>> Start

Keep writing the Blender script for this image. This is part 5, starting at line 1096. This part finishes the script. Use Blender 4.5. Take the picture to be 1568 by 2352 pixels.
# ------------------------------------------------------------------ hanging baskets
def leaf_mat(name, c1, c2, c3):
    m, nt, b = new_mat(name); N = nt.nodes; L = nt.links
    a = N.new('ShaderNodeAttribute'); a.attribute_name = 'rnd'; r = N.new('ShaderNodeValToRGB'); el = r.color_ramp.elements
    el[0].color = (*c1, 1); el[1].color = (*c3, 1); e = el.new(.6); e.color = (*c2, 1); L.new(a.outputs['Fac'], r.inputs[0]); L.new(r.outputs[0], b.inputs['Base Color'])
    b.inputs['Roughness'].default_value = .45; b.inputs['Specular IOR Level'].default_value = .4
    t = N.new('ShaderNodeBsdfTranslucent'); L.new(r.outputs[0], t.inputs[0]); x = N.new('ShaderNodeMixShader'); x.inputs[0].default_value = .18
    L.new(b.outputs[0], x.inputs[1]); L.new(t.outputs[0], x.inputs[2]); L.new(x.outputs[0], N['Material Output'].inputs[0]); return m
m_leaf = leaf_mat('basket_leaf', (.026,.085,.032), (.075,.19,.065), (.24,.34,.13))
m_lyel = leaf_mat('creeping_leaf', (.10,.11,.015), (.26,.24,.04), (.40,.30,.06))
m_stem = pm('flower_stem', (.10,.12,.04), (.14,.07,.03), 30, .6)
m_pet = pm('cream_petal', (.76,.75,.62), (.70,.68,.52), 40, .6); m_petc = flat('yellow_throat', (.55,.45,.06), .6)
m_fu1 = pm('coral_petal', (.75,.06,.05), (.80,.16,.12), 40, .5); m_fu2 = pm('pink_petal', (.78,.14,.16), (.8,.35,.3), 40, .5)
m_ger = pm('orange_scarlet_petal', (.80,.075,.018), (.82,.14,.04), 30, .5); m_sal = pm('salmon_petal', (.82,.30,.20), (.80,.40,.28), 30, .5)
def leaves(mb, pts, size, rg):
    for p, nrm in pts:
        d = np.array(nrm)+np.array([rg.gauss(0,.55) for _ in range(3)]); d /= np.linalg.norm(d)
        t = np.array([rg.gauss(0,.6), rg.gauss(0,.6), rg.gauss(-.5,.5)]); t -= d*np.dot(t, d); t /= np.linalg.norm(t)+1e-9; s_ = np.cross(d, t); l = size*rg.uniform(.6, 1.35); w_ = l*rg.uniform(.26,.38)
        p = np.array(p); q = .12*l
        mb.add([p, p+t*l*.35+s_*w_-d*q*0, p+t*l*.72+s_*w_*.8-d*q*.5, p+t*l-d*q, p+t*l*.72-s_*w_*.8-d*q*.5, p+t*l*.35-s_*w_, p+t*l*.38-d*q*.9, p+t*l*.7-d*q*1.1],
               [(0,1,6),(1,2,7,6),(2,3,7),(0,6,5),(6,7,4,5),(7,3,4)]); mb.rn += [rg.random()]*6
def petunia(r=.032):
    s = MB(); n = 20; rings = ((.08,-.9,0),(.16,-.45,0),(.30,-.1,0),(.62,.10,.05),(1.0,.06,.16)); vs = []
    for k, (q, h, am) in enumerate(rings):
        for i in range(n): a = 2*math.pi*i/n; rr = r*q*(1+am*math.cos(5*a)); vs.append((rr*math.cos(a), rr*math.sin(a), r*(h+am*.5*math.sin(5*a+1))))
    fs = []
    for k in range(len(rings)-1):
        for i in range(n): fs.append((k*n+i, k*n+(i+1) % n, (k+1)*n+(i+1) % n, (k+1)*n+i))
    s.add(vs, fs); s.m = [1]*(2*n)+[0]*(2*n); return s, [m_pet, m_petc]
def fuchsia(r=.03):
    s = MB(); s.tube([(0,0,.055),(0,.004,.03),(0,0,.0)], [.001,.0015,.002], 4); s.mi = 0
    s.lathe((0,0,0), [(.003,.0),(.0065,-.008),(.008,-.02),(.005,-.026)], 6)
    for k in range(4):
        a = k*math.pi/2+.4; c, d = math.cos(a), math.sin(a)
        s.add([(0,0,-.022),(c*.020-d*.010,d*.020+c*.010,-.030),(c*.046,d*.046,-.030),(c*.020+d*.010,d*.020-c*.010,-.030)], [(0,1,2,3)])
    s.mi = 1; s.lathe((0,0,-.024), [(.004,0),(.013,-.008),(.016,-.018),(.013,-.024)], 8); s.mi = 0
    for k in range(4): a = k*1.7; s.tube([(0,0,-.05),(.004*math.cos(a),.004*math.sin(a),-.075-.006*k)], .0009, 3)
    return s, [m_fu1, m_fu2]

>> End

* **Problem statement**
Write out the whole listing again. Match it word for word.

* **Final result**
Keep writing the Blender script for this image. This is part 5, starting at line 1096. This part finishes the script. Use Blender 4.5. Take the picture to be 1568 by 2352 pixels.
# ------------------------------------------------------------------ hanging baskets
def leaf_mat(name, c1, c2, c3):
    m, nt, b = new_mat(name); N = nt.nodes; L = nt.links
    a = N.new('ShaderNodeAttribute'); a.attribute_name = 'rnd'; r = N.new('ShaderNodeValToRGB'); el = r.color_ramp.elements
    el[0].color = (*c1, 1); el[1].color = (*c3, 1); e = el.new(.6); e.color = (*c2, 1); L.new(a.outputs['Fac'], r.inputs[0]); L.new(r.outputs[0], b.inputs['Base Color'])
    b.inputs['Roughness'].default_value = .45; b.inputs['Specular IOR Level'].default_value = .4
    t = N.new('ShaderNodeBsdfTranslucent'); L.new(r.outputs[0], t.inputs[0]); x = N.new('ShaderNodeMixShader'); x.inputs[0].default_value = .18
    L.new(b.outputs[0], x.inputs[1]); L.new(t.outputs[0], x.inputs[2]); L.new(x.outputs[0], N['Material Output'].inputs[0]); return m
m_leaf = leaf_mat('basket_leaf', (.026,.085,.032), (.075,.19,.065), (.24,.34,.13))
m_lyel = leaf_mat('creeping_leaf', (.10,.11,.015), (.26,.24,.04), (.40,.30,.06))
m_stem = pm('flower_stem', (.10,.12,.04), (.14,.07,.03), 30, .6)
m_pet = pm('cream_petal', (.76,.75,.62), (.70,.68,.52), 40, .6); m_petc = flat('yellow_throat', (.55,.45,.06), .6)
m_fu1 = pm('coral_petal', (.75,.06,.05), (.80,.16,.12), 40, .5); m_fu2 = pm('pink_petal', (.78,.14,.16), (.8,.35,.3), 40, .5)
m_ger = pm('orange_scarlet_petal', (.80,.075,.018), (.82,.14,.04), 30, .5); m_sal = pm('salmon_petal', (.82,.30,.20), (.80,.40,.28), 30, .5)
def leaves(mb, pts, size, rg):
    for p, nrm in pts:
        d = np.array(nrm)+np.array([rg.gauss(0,.55) for _ in range(3)]); d /= np.linalg.norm(d)
        t = np.array([rg.gauss(0,.6), rg.gauss(0,.6), rg.gauss(-.5,.5)]); t -= d*np.dot(t, d); t /= np.linalg.norm(t)+1e-9; s_ = np.cross(d, t); l = size*rg.uniform(.6, 1.35); w_ = l*rg.uniform(.26,.38)
        p = np.array(p); q = .12*l
        mb.add([p, p+t*l*.35+s_*w_-d*q*0, p+t*l*.72+s_*w_*.8-d*q*.5, p+t*l-d*q, p+t*l*.72-s_*w_*.8-d*q*.5, p+t*l*.35-s_*w_, p+t*l*.38-d*q*.9, p+t*l*.7-d*q*1.1],
               [(0,1,6),(1,2,7,6),(2,3,7),(0,6,5),(6,7,4,5),(7,3,4)]); mb.rn += [rg.random()]*6
def petunia(r=.032):
    s = MB(); n = 20; rings = ((.08,-.9,0),(.16,-.45,0),(.30,-.1,0),(.62,.10,.05),(1.0,.06,.16)); vs = []
    for k, (q, h, am) in enumerate(rings):
        for i in range(n): a = 2*math.pi*i/n; rr = r*q*(1+am*math.cos(5*a)); vs.append((rr*math.cos(a), rr*math.sin(a), r*(h+am*.5*math.sin(5*a+1))))
    fs = []
    for k in range(len(rings)-1):
        for i in range(n): fs.append((k*n+i, k*n+(i+1) % n, (k+1)*n+(i+1) % n, (k+1)*n+i))
    s.add(vs, fs); s.m = [1]*(2*n)+[0]*(2*n); return s, [m_pet, m_petc]
def fuchsia(r=.03):
    s = MB(); s.tube([(0,0,.055),(0,.004,.03),(0,0,.0)], [.001,.0015,.002], 4); s.mi = 0
    s.lathe((0,0,0), [(.003,.0),(.0065,-.008),(.008,-.02),(.005,-.026)], 6)
    for k in range(4):
        a = k*math.pi/2+.4; c, d = math.cos(a), math.sin(a)
        s.add([(0,0,-.022),(c*.020-d*.010,d*.020+c*.010,-.030),(c*.046,d*.046,-.030),(c*.020+d*.010,d*.020-c*.010,-.030)], [(0,1,2,3)])
    s.mi = 1; s.lathe((0,0,-.024), [(.004,0),(.013,-.008),(.016,-.018),(.013,-.024)], 8); s.mi = 0
    for k in range(4): a = k*1.7; s.tube([(0,0,-.05),(.004*math.cos(a),.004*math.sin(a),-.075-.006*k)], .0009, 3)
    return s, [m_fu1, m_fu2]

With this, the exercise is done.